Records from a data source:

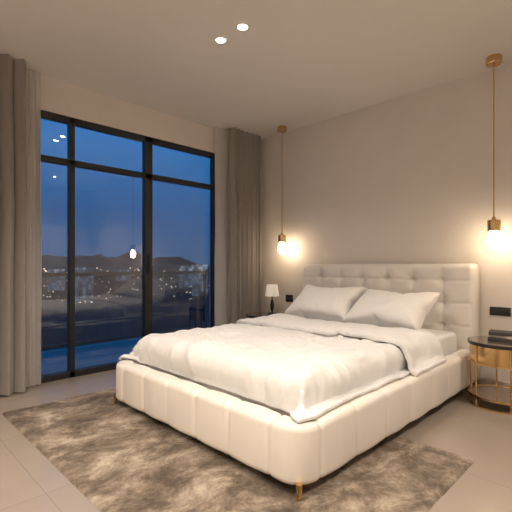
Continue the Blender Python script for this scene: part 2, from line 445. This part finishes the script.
# pillows
def pillow(seed,cy,cx,cz,tilt,yaw):
    Wd,Hd=.76,.50; c=.02; nx,ny=int(Wd/c),int(Hd/c)
    bm=bmesh.new(); top={};bot={}
    for j in range(ny+1):
        for i in range(nx+1):
            x=-Wd/2+Wd*i/nx; y=-Hd/2+Hd*j/ny
            edge=i in(0,nx) or j in (0,ny)
            z=.004+.012*noise.noise(Vector((x*7,y*7,seed)))
            if edge: top[i,j]=bot[i,j]=bm.verts.new((x,y,0))
            else: top[i,j]=bm.verts.new((x,y,abs(z)+.003)); bot[i,j]=bm.verts.new((x,y,-abs(z)-.003))
    for j in range(ny):
        for i in range(nx):
            bm.faces.new((top[i,j],top[i+1,j],top[i+1,j+1],top[i,j+1]))
            q=(bot[i,j+1],bot[i+1,j+1],bot[i+1,j],bot[i,j])
            bm.faces.new(q)
    me=bpy.data.meshes.new('pillow'); bm.to_mesh(me); bm.free(); me.materials.append(M_pillow)
    o=bpy.data.objects.new('pillow',me); col.objects.link(o)
    lo,hi=simulate(o,40,-.02,grav=0,pressure=12.0,tens=20,bend=.1,quality=7)
    bm=bmesh.new(); bm.from_mesh(o.data)
    for _ in range(4): bmesh.ops.smooth_vert(bm,verts=bm.verts[:],factor=.5,use_axis_x=True,use_axis_y=True,use_axis_z=True)
    bm.to_mesh(o.data); bm.free()
    cs=[vv.co for vv in o.data.vertices]
    lo=[min(c_[i] for c_ in cs) for i in range(3)]; hi=[max(c_[i] for c_ in cs) for i in range(3)]
    tz=max(hi[2],-lo[2])
    sx=.75/(hi[0]-lo[0]); syy=.53/(hi[1]-lo[1])
    for vv in o.data.vertices:
        z0=vv.co.z/tz
        z0=math.copysign(abs(z0)**.8,z0)
        vv.co=Vector((vv.co.x*sx,vv.co.y*syy,z0*.12))
        x,y,z=vv.co
        d=.016*(ridge(x+seed,y,.3,9,seed+2)+ridge(x+seed,y,-.8,11,seed+4)+.6*ridge(x+seed,y,1.3,14,seed+6))+.016*noise.noise(Vector((x*4,y*4,seed*3)))
        vv.co.z+=d*(1 if z>0 else -1)*min(1,abs(z)/.03)
        vv.co.y-=.035*math.cos(x*4)*(abs(z)/.115)
    ct,st=math.cos(tilt),math.sin(tilt)
    Rm=Matrix(((0,ct,-st,0),(-1,0,0,0),(0,st,ct,0),(0,0,0,1)))
    Mx=Matrix.Translation((cx,cy,cz))@Matrix.Rotation(yaw,4,'Z')@Rm
    o.data.transform(Mx)
    md=o.modifiers.new('sub','SUBSURF'); md.levels=1; md.render_levels=1
    o.data.shade_smooth()
pillow(1,2.46,3.47,.69,math.radians(34),.03)
pillow(2,1.73,3.44,.685,math.radians(33),-.06)
S.frame_set(1)

# ---------------- pendants ----------------
def pendant(x,y):
    p=empty('pendant_lamp',(0,0,0))
    lathe('canopy',[(.0001,H),(.058,H),(.06,H-.004),(.06,H-.055),(.054,H-.062),(.012,H-.066),(.0001,H-.066)],(x,y,0),M_brass,p)
    lathe('rod',[(.005,H-.06),(.005,1.47)],(x,y,0),M_brass,p,n=12)
    lathe('socket_cap',[(.0001,1.475),(.014,1.475),(.016,1.455),(.046,1.45),(.05,1.446),(.05,1.362),(.046,1.358),(.0001,1.358)],(x,y,0),M_brass,p)
    prof=[(.034,1.362)]
    for k in range(0,15):
        a=math.radians(60-150*k/14); prof.append((max(.0001,.050*math.cos(a)),1.29+ (.062*math.sin(a) if a>0 else .085*math.sin(a))))
    lathe('glass_bulb',prof,(x,y,0),M_bulb,p)
pendant(3.80,3.34); pendant(3.77,.98)

# ---------------- visible downlights and added fill lamps ----------------
def downlight_or_fill(x,y,P=30,ang=132):
    d=empty('downlight_or_fill',(0,0,0))
    lathe('trim_ring',[(.034,H-.001),(.036,H-.007),(.047,H-.006),(.050,H-.0005)],(x,y,0),M_white,d,n=32)
    lathe('lens',[(.0001,H-.012),(.020,H-.010),(.034,H-.003)],(x,y,0),M_spot,d,n=32)
    L=bpy.data.lights.new('spot','SPOT'); L.energy=P; L.color=(1,.875,.74); L.spot_size=math.radians(ang); L.spot_blend=.9; L.shadow_soft_size=.05
    o=bpy.data.objects.new('spot',L); o.location=(x,y,H-.03); col.objects.link(o); o.parent=d
for x,y in ((2.0,2.38),(2.0,2.136)): downlight_or_fill(x,y,46)
for x,y,P in ((.6,-.3,150),(2.8,-.3,140),(.2,1.6,180),(-.8,1.6,160),(-.8,-.3,165)): downlight_or_fill(x,y,P)  # unseen ceiling lamps, added with fixtures to give the room soft fill
for x,y in ((-.8,3.2),): downlight_or_fill(x,y,80)  # one more unseen lamp added for fill

# ---------------- nightstands ----------------
def nightstand(x,y,zt=.49,R=.245):
    p=empty('nightstand',(0,0,0))
    lathe('tabletop',disc_prof(R-.006,zt-.014,zt),(x,y,0),M_smoke,p,n=64)
    lathe('tabletop_rim',[(R-.008,zt-.026),(R,zt-.026),(R+.001,zt-.002),(R-.006,zt-.001),(R-.008,zt-.026)],(x,y,0),M_black,p,n=64)
    lathe('drawer_drum',[(R-.012,zt-.02),(R-.012,zt-.15),(R-.014,zt-.152),(.0001,zt-.152)],(x,y,0),M_bronze,p,n=64)
    lathe('drum_band',[(R-.012,zt-.15),(R-.002,zt-.15),(R-.002,zt-.165),(R-.012,zt-.165),(R-.012,zt-.15)],(x,y,0),M_brass,p,n=64)
    lathe('lower_ring',[(R-.016,.07),(R-.002,.07),(R-.002,.085),(R-.016,.085),(R-.016,.07)],(x,y,0),M_brass,p,n=64)
    lathe('base_ring',[(R-.02,.0),(R,.0),(R,.014),(R-.02,.014),(R-.02,0)],(x,y,0),M_brass,p,n=64)
    lathe('shelf',disc_prof(R-.014,.072,.08,.002),(x,y,0),M_smoke,p,n=64)
    for k in range(6):
        a=math.radians(25+60*k); lathe('post_%d'%(k+1),[(.007,.01),(.007,zt-.02)],(x+(R-.009)*math.cos(a),y+(R-.009)*math.sin(a),0),M_brass,p,n=12)
nightstand(3.60,3.43,.475); nightstand(3.56,.86)

# table lamp
tl=empty('table_lamp',(0,0,0)); lx,ly,lz=3.66,3.38,.476
lathe('base',[(.0001,0),(.05,0),(.052,.006),(.048,.014),(.012,.02),(.010,.03),(.022,.07),(.026,.11),(.016,.16),(.008,.18),(.007,.25),(.0001,.25)],(lx,ly,lz),M_black,tl)
lathe('shade',[(.088,.22),(.066,.36),(.064,.36),(.086,.22),(.088,.22)],(lx,ly,lz),M_shade,tl)
lathe('shade_top',[(.0001,.345),(.067,.345)],(lx,ly,lz),M_shade,tl)

# books on right nightstand
bk=empty('book_stack',(0,0,0))
for i,(dx,h,rot,m) in enumerate(((.0,.022,.1,M_book1),(.01,.02,-.12,M_book2),(.0,.024,.2,M_book1))):
    z=.491+[0,.0225,.043][i]
    o=box('book_%d'%(i+1),(-.08,-.12,0),(.08,.12,h),m,bk,bev=.002)
    o.data.transform(Matrix.Translation((3.60+dx,.845,z))@Matrix.Rotation(rot,4,'Z'))
# outlets
def outlet(yc,zc,w=.16,h=.075):
    p=empty('wall_outlet',(0,0,0))
    box('plate',(X1-.010,yc-w/2,zc-h/2),(X1-.0005,yc+w/2,zc+h/2),M_black,p,bev=.003)
    for s in (-1,1): box('socket_%d'%(s+2),(X1-.014,yc+s*w/4-.022,zc-.022),(X1-.009,yc+s*w/4+.022,zc+.022),M_frame,p,bev=.002)
outlet(.985,.675); outlet(3.37,.65,.12,.09)

# ---------------- world ----------------
w=bpy.data.worlds.new('dusk_sky'); S.world=w; w.use_nodes=True; nt=w.node_tree
bg=nt.nodes['Background']; tc=nt.nodes.new('ShaderNodeTexCoord'); sp=nt.nodes.new('ShaderNodeSeparateXYZ'); r=nt.nodes.new('ShaderNodeValToRGB')
nt.links.new(tc.outputs['Generated'],sp.inputs[0]); nt.links.new(sp.outputs['Z'],r.inputs[0]); nt.links.new(r.outputs[0],bg.inputs[0])
cr=r.color_ramp; cr.elements[0].position=0; cr.elements[0].color=(.025,.085,.20,1); cr.elements[1].position=.5; cr.elements[1].color=(.012,.18,.52,1)
e=cr.elements.new(.12); e.color=(.012,.09,.25,1); e=cr.elements.new(.28); e.color=(.010,.15,.42,1)
bg.inputs[1].default_value=1.25

# ---------------- camera ----------------
cam=bpy.data.cameras.new('camera'); co=bpy.data.objects.new('camera',cam); col.objects.link(co); S.camera=co
co.location=(0,0,CH); co.rotation_euler=(math.radians(90),0,math.radians(-45))
cam.sensor_width=36; cam.lens=36*405/512; cam.shift_y=9/512; cam.clip_end=2000; cam.clip_start=.05
print('done',time.time()-T0)
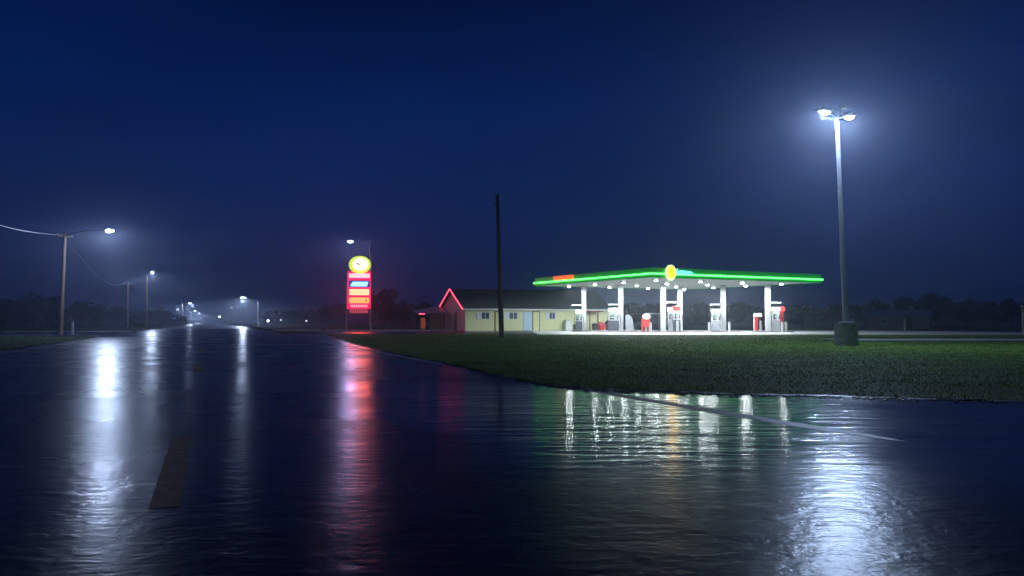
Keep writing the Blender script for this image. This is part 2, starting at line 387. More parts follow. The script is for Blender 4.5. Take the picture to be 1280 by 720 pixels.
# ceiling lamps
MB_l = [(2.4 + 4.8 * i, 2.4 + 4.4 * j) for i in range(4) for j in range(4)]
for x, y in MB_l:
    q = MB().box((x, y, CH - .035), (.55, .55, .07), bev=.015).build('lamp_housing', M_WHITE, can)
    MB().box((x, y, CH - .13), (.22, .22, .09), bev=.03).build('lens', M_CLED, q)
    spot(can, (x, y, CH - .22), 950, (.86, .96, 1), 180, .25, .12)
# columns with arm panels
cols = [(730, 79, -1, 'column left of the others, ice chest behind it'), (776, 76.5, -1, 'second column from the left, beside grey pump'),
        (829, 74, 1, 'tall column standing right of the red and white bin'), (850, 80, 0, 'column standing right behind the red topped pump'),
        (904, 77, -1, 'fifth column, alone between two bollards'), (960, 75, 1, 'rightmost column, between low red cabinet and red and white pump')]
for px, Y, arm, lab in cols:
    p = AT(px, 402, Y); c = empty('canopy_column', (p.x, p.y, .012), R(0), 'white square canopy ' + lab, 'column', 'columns holding up the canopy')
    MB().box((0, 0, CH / 2 + .04), (.44, .44, CH - .12), bev=.03).build('shaft', M_WHITE, c)
    MB().box((0, 0, .05), (.62, .62, .10), bev=.02).build('base_plate', M_GREY, c)
    MB().box((0, 0, CH - .08), (.60, .60, .07), bev=.01).build('capital', M_WHITE, c)
    if arm:
        MB().box((arm * .72, 0, 2.62 if arm < 0 else 2.75), (1.0, .30, .16), bev=.03).build('arm_panel', M_WHITE, c)
    # kerbed island
# islands
isl = [(737, 78.6, 3.4, 'left'), (777, 76.2, 4.0, 'second'), (836, 75.6, 6.2, 'middle'), (900, 76.8, 3.6, 'fourth'), (966, 74.6, 3.4, 'right')]
labs = ['raised concrete pump island carrying the leftmost pump', 'raised concrete pump island of the grey pump', 'long raised concrete pump island under the middle pumps',
        'raised concrete pump island of the white pump with two bollards', 'raised concrete pump island furthest right under the red topped pump']
for (px, Y, wd, _), lb in zip(isl, labs):
    p = AT(px, 402, Y)
    i_ = MB().box((0, 0, .07), (wd, 1.3, .14), bev=.03).build('pump_island', M_CONCB, loc=(p.x, p.y, .012)); tag(i_, lb, 'pump island', 'pump islands under the canopy')

def pump(px, Y, top, side, label, wd=.85, h=2.05, topcol=None):
    p = AT(px, 402, Y); r = empty('fuel_pump', (p.x, p.y - .02, .15), 0, label, 'fuel pump', 'fuel pumps under the canopy')
    MB().box((0, 0, h * .22), (wd, .5, h * .44), bev=.03).build('lower_cabinet', mat('pump_dark', (.06, .07, .09), .4) if side == 'd' else M_GREY, r)
    u = MB().box((0, 0, h * .62), (wd * .92, .46, h * .36), bev=.03).build('upper_cabinet', M_WHITE if side != 'r' else M_RED, r)
    MB().box((-.12, -.235, h * .66), (wd * .42, .03, .26), bev=.01).build('display', mat('display', (.1, .16, .14), .2, emis=(.3, .8, .6), es=.25), u)
    MB().box((-.12, -.236, h * .52), (wd * .34, .025, .12), bev=.008).build('keypad', M_BLACK, u)
    MB().box((0, 0, h * .91), (wd * 1.05, .54, h * .18), bev=.05).build('top_sign', top, r)
    for sx in (-1, 1):
        MB().tube([(sx * wd * .44, -.28, h * .70), (sx * (wd * .5 + .12), -.33, h * .62), (sx * (wd * .5 + .16), -.34, h * .30), (sx * (wd * .5 + .05), -.34, h * .12), (sx * wd * .40, -.30, h * .30)], .025).build('hose', M_BLACK, r)
        n = MB(); n.box((sx * wd * .34, -.29, h * .56), (.09, .12, .26), bev=.02, rx=R(12)); n.tube([(sx * wd * .34, -.33, h * .62), (sx * wd * .34, -.39, h * .68)], .022)
        n.build('nozzle', M_RED if side == 'r' else M_BLACK, r)
    return r
TW = mat('lit_white_top', (.85, .86, .86), .4, emis=(.9, .95, 1), es=.55)
TR = mat('red_top', (.6, .05, .05), .4, emis=(1, .1, .08), es=.35)
pump(723.5, 78, TW, 'd', 'slim dark fuel pump with white top, left of the leftmost column', .62, 2.0)
pump(767, 76, TW, 'd', 'dark and grey fuel pump left of the second column', .95, 2.15)
pump(839, 76.2, TW, 'g', 'white topped fuel pump just right of the third column', .62, 2.2)
pump(846, 74.4, TR, 'd', 'red topped dark fuel pump in front of the fourth column', .62, 2.3)
pump(894.5, 76.2, TW, 'g', 'grey and white fuel pump left of the fifth column', .78, 2.05)
pp_ = pump(969.5, 74.6, TW, 'g', 'white fuel pump with round red sign on top, by rightmost column', .72, 2.2)
MB().cyl((.62, -.05, 2.02), .26, .12, seg=20, axis='Y').build('round_sign', TR, pp_)
MB().box((.56, .05, 1.2), (.30, .30, 1.5), bev=.03).build('side_cabinet', M_RED, pp_)
# grey slanted unit right of column 776
p = AT(786, 402, 76.2)
o = MB().prism([(-.3, -.2, 0), (.5, -.2, 0), (.28, -.2, 1.2), (.05, -.2, 1.5), (-.3, -.2, 1.5)], (0, .4, 0)).build('windscreen_service_unit', M_GREY, loc=(p.x, p.y, .152)); tag(o, 'pale grey sloping service unit right of the second column', 'service unit')
# red bins with white domed tops
def bin_(px, Y, label, dome_r, legs):
    p = AT(px, 402, Y); r = empty('service_bin', (p.x, p.y, .012), 0, label, 'bin', 'red bins with pale tops')
    MB().box((0, 0, .85), (dome_r * 1.9, .5, .75), bev=.05).build('body', M_RED, r)
    for sx in (-1, 0, 1): MB().box((sx * dome_r * .75, 0, .25), (.14, .42, .50), bev=.01).build('leg', M_RED if sx else M_WHITE, r)
    d = MB(); q = bmesh.ops.create_uvsphere(d.b, u_segments=20, v_segments=12, radius=1)
    bmesh.ops.transform(d.b, matrix=Matrix.Translation((.06, -.08, 1.42 if dome_r < .5 else 1.35)) @ Matrix.Diagonal((dome_r, .34, .32 if dome_r < .5 else .19, 1)), verts=q['verts'])
    d.build('dome', mat('cream_dome', (.85, .66, .58), .4, emis=(1, .75, .65), es=.25), r, smooth=True)
bin_(807, 75, 'squat red bin with big cream dome left of the third column', .40, 0)
p = AT(945.5, 402, 75)
r = empty('squeegee_station', (p.x, p.y, .012), 0, 'narrow dark red cabinet with white oval cap left of the rightmost column', 'cabinet')
MB().box((-.05, 0, .72), (.30, .34, 1.44), bev=.03).build('body', M_RED, r)
MB().box((-.23, -.02, .7), (.06, .30, 1.35), bev=.01).build('side_rail', M_WHITE, r)
MB().cyl((.12, 0, 1.62), .42, .30, .34, seg=24, sc=(1, .55)).build('cap', TW, r, smooth=True)
# dark rack beside column 829
p = AT(817, 402, 76); r = empty('display_rack', (p.x, p.y, .012), 0, 'dark metal rack with flat top behind the cream domed bin', 'rack')
for sx in (-.5, .5): MB().box((sx, 0, .85), (.07, .4, 1.7)).build('post', M_DSTEEL, r)
MB().box((0, 0, 1.74), (1.25, .6, .07)).build('top', M_GREY, r)
for z in (.45, .95, 1.35): MB().box((0, 0, z), (.92, .38, .05)).build('shelf', M_DSTEEL, r)
# bollards
bp = MB().cyl((0, 0, .47), .12, .94, seg=16).build('bollard', M_WHITE, smooth=True)
b0 = True
for px, Y, lb in [(813, 72.6, 'pale bollard right beside the cream domed red bin'), (886.5, 74.2, 'pale bollard left of the grey and white pump'), (911.5, 74.6, 'pale bollard right of the fifth column'),
                  (978, 73.4, 'slim pale bollard right of the red and white pump, left one of two'), (982.5, 73.6, 'pale bollard standing rightmost under the canopy'),
                  (847, 72.4, 'pale bollard in front of the red topped pump'), (951, 76, 'short pale bollard between red cabinet and rightmost column')]:
    o = bp if b0 else bp.copy()
    if not b0: COL.objects.link(o)
    b0 = False; q = AT(px, 402, Y); o.location = (q.x, q.y, .15 if px in (847, 951) else .012); tag(o, lb, 'bollard', 'bollards by the pump islands')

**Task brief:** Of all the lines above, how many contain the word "Blender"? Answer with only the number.

**Solution below:** 2